How can I prove this version of tube lemma for Tychonoff theorem?

Question

I am trying to prove this version of tube lemma for the Tychonoff theorem.

Lemma. Let $\mathscr{A}$ be a collection of basis elements for the topology of the product space $X \times Y$ , such that no finite subcollection of $\mathscr{A}$ covers $X \times Y$ . If X is compact, there is a point $x$ in X such that no finite subcollection of A covers the slice ${x} \times Y$ .

For solutions on the Internet, they claim that we can choose finitely many open sets of the form $U \times V$. (https://www2.math.ethz.ch/education/bachelor/lectures/fs2013/math/topo/soln09.pdf, 06-(a))

But I'm not sure that how can we choose the basis of the form like that. Although we know that $\mathscr{A}$ is a collection of basis element, It doesn't have to be a form of open boxes.

If anyone know that how can we choose such open boxes for arbitrary forms of bases?

Answer 1

Suppose, on the contrary, that for each $x\in X$ there is a finite $\mathscr{A}_x\subseteq\mathscr{A}$ that covers the slice $\{x\}\times Y$. Then there are an $n_x\in\Bbb Z^+$, open nbhds $U_k(x)$ in $X$ for $k=1,\ldots,n_x$, and open sets $V_k(x)$ in $Y$ for $k=1,\ldots,n_x$ such that

$$\mathscr{A}_x=\{U_k(x)\times V_k(x):k=1,\ldots,n_x\}\;.$$

For each $x\in X$ let

$$W(x)=\bigcap_{k=1}^nU_k(x)\;.$$

• Verify that $W(x)$ is an open nbhd of $x$.

For $x\in X$ let

$$\mathscr{A}_x'=\{W(x)\times V_k(x):k=1,\ldots,n_x\}\;.$$

• Verify that $\mathscr{A}_x'$ is an open cover of $\{x\}\times Y$.

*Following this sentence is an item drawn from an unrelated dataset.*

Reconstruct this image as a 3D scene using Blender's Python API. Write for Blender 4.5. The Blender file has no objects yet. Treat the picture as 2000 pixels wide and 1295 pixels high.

Let $\mathscr{W}=\{W(x):x\in X\}$.

• Use compactness of $X$ to get a finite $\mathscr{W}_0=\{W(x_1),\ldots,W(x_m)\}\subseteq\mathscr{W}$ covering $X$ for some $m\in\Bbb Z^+$.
• Then show that $\bigcup_{k=1}^m\mathscr{A}_{x_k}$ is a finite subfamily of $\mathscr{A}$ covering $X\times Y$, thereby getting the desired contradiction.